Tuesday, January 24, 2017

REVIEW: A Woman Tenderfoot

A Woman Tenderfoot
Author: Grace Gallatin Seton-Thompson

Grace Gallatin Seton-Thompson was truly a woman before her time. Famous for founding the Camp Fire Girls, she was also a world-traveler, author and outspoken suffragist. She was the first western woman to travel alone into India and China. She wrote several best-selling books about her travels through the Rocky Mountains, China, Egypt, Hawaii, Indochina, Japan and South America. Her husband was a famous naturalist and writer, Ernest Seton-Thompson.

A Woman Tenderfoot was first published in 1900. My copy (found at the bottom of an old box of grungy paperbacks in a thriftshop....treasure!!) was a reprint published in 1987.

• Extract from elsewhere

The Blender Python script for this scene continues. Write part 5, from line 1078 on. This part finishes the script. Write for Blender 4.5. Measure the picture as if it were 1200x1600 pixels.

This book gave me no end of joy. I expected a travelogue sort of book about her travels with her husband. I wasn't familiar with either her or her husband before I read this book. I have to be honest and say I expected the book to be filled with the trials and tribulations of a spoiled Victorian woman unwillingly dragged along on multiple trips to the wilds. I was pleasantly surprised......this was not a book of complaints and sob stories from the spoiled, wealthy wife of a famous outdoorsman. It was exactly the opposite. This is the tale of a strong, capable and athletic woman who wanted other women to accompany their husbands on trips to the west, as long as they could learn to behave properly, pack the right gear and not act like spoiled simpletons. Her personality, strength, wit and intelligence came shining through on every page!

Grace writes simple instructions for Victorian women who wish to accompany their husbands on lengthy mountain or hunting trips. She even includes a basic pattern for a riding outfit that would allow them to maintain modesty while riding astride a horse. She cautions women not to join a mountain trek if they can't handle riding astride a horse. Riding side-saddle, Grace writes, causes undue delays for the entire party and is also too cumbersome, painful and frightening for the horse. In the case of an accident where a horse slips on a mountain trail, riding side-saddle might also cause both the horse and woman to die if she is unable to dismount quickly. She also states that women should bring only what they really need, providing a basic list and packing tips. She gives a diagram showing the proper way to lash bedrolls and small trunks to pack animals. And, she states that a woman must bring an exact duplicate of her camping pack (containing a rubber air mattress, silverware, aluminum plate, cup, etc) along for her husband, brother, father, etc or the men will be "constantly borrowing yours.''  Above all, she pretty much lays it out plain: Victorian women should be willing to accompany their men on hunting trips or other expeditions because the exercise is good for them, it will improve their relationship with their menfolk and the wilds are beautiful. But she also cautions that women must be prepared for the trip, not delay the group, and not complain.

I had to smile when she talked about the one demand that a woman must make before such a trip. She wrote that a woman needs to be sure that one of the guides is also being paid to cook. She did not recommend that a woman try to cook over an open fire, or try her hand at cooking trail foods. Then she cautioned that a woman along on a trip must be willing to eat the food prepared for the men without complaint. If there is dirt or any contaminants in the food, a woman should quietly and without comment flick the offending item off her plate or push it to the side, without making any comment. And, at no time, should she express disgust at the abilities of the cook and demand to cook the food for the group herself.

Her stories were wonderful. She talked about hunting elk, getting lost on the trail, capturing a skunk and other small animals for her husband to draw, her impression of their cook who was actually a convicted felon and multiple-murderer, and her tales of all the people they met on their travels through the Rocky Mountains. They were in the area that is now the Grand Tetons and Yellowstone National Park, near Jackson Hole. It's beautiful country! I can only imagine what it looked like before paved roads and modern conveniences.

She offers many tips and suggestions for early 1900's women who want to make a trek to the Rocky Mountains. She reiterates many times that the mountains are "not New York,'' cautioning that the people, supplies and accommodations will be very different from a city woman's normal experience. She gives suggestions for fashion on such trips, tips for how to behave or handle problems, and tells stories about times when she could have handled danger, stressful events or her own mistakes with more calm strength, rather than panic or fear.

All in all, this book was awesome. I loved her more than 100-year old advice for women. In an era where women couldn't even vote, she was definitely before her time. She married a naturalist, so she learned to ride a horse like a man, fire a gun and trek for hundreds of miles without any undue discomfort. She also challenged women to get out and really experience the outdoors and to live their lives outside of the city, hotels and the constraints of society.

The 1987 reprint from Nick Lyons Books that I found contains both the original text and illustrations.

I highly recommend this book for anyone interested in history, the Rocky Mountains, the Victorian era, feminism or the suffragist movement. Such a great read! I wish I could have a time machine just for an hour or two so I could go back in time and have one conversation with Grace Gallatin Seton-Thompson. I imagine she was quite a pistol and would be so much fun to join in conversation!